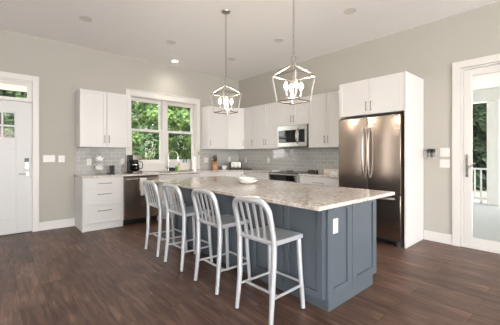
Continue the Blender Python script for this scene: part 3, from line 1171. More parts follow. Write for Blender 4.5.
# wall bracket with two holders
t = thing('wall_bracket', 'small pale bracket on the wall right of the refrigerator panel', 'bracket', (0, -4.43, 1.215), RB)
MB().box(-0.072, 0.10, -0.012, -0.001, 0.0, 0.10).build('back_plate', M['carc'], t, bevel=0.003)
MB().box(-0.06, 0.10, -0.075, -0.0125, 0.0, 0.008).build('ledge', M['carc'], t, bevel=0.002)
for lx, lab in ((0.012, 'black-topped grey canister on wall bracket, the one nearer the refrigerator'), (0.068, 'black-topped grey canister on wall bracket, the one nearer the patio door')):
    q = thing('canister', lab, 'canister', (-0.044, -4.43 - lx, 1.2245), 0, 'canisters on the wall bracket')
    MB().lathe([(0.024, 0), (0.025, 0.055), (0.022, 0.07)], n=18).build('body', M['midgrey'], q, smooth=True)
    MB().lathe([(0.027, 0.0702), (0.027, 0.115), (0.022, 0.125), (0.001, 0.126)], n=18).build('cap', M['black'], q, smooth=True)

# ------------------------------------------------------------------ counter stools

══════

§ **Directions**
Return each line from the material above exactly, but not the pictures.

§ **Written response**
Continue the Blender Python script for this scene: part 3, from line 1171. More parts follow. Write for Blender 4.5.
# wall bracket with two holders
t = thing('wall_bracket', 'small pale bracket on the wall right of the refrigerator panel', 'bracket', (0, -4.43, 1.215), RB)
MB().box(-0.072, 0.10, -0.012, -0.001, 0.0, 0.10).build('back_plate', M['carc'], t, bevel=0.003)
MB().box(-0.06, 0.10, -0.075, -0.0125, 0.0, 0.008).build('ledge', M['carc'], t, bevel=0.002)
for lx, lab in ((0.012, 'black-topped grey canister on wall bracket, the one nearer the refrigerator'), (0.068, 'black-topped grey canister on wall bracket, the one nearer the patio door')):
    q = thing('canister', lab, 'canister', (-0.044, -4.43 - lx, 1.2245), 0, 'canisters on the wall bracket')
    MB().lathe([(0.024, 0), (0.025, 0.055), (0.022, 0.07)], n=18).build('body', M['midgrey'], q, smooth=True)
    MB().lathe([(0.027, 0.0702), (0.027, 0.115), (0.022, 0.125), (0.001, 0.126)], n=18).build('cap', M['black'], q, smooth=True)

# ------------------------------------------------------------------ counter stools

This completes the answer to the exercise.